Every creative should constantly keep a keen eye on every opportunity, big and small, to value-add to his/her portfolio. You will never know when a seemingly insignificant project is going to catch the eye of future clients in the marketplace.

Exploration and accepting different challenges would also help to foster confidence as well. It is best to be consistent and see small projects as little jigsaw pieces that would eventually lead up to the big picture.

For MTC programmes, students are given opportunities to explore and try out projects, internships and even job positions after graduating. Of course, assignments completed in class can be added into their portfolio as well.

Fluency in Visual Learning

2. Fluency in Visual Literacy

When in Rome, do as the Romans do. Fluency in a language helps to bridge relations and facilitate communication between the expressor and the expressee. It reflects professionalism and to an arguable extent, the “upbringing” of a rookie creative. Having a strong foundation in visual literacy will enable the creative to understand the demands of clients, while being sensitive to ongoing trends and details at the same time. Overtime, this builds up repute- a quality that many, if not all, seek today.

More often than not, a great concept alone is not enough to produce a good piece of work. In order to craft out great designs, creatives must be adept in visual literacy to execute them to their full potential. For example, it would be optimal for the creative to be familiar and comfortable with the following design principles:

Contrast, Balance, White Space, Hierarchy, Scale/ Proportion, Alignment, Unity/ Harmony and Rhythm/ Movement.

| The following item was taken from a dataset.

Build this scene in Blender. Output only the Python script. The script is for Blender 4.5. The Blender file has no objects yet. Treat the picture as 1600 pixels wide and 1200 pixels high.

Feet that Wears Many Shoes

3. Feet that Wears Many Shoes

Apart from speaking the same language, budding creatives should also put on a pair of tough combat boots to tread on waters and discover the uncharted regions of design and creation. Besides having the boldness to challenge existing parameters, creatives should also be willing to take off their own shoes and try on others.

Great designs often come with a great perspective. The ability to think and consider the clients’ stand is paramount for works that speak straight to them and their target audience.

Naturally, students from our creative programmes are able to join our creative team for a few in-house or external projects to try thinking strategically.

In summary, Mr Kenji brought up the analogy of baking a yummy cake – the baker often had to first decide on the mould to provide a structure for creation. Hence, design principles such as white space is paramount, for they help to frame up the composition of the creative work. How would you know if the mould is right and good to go? There is no other way to a solid, good foundation except for practice, practice and more practice.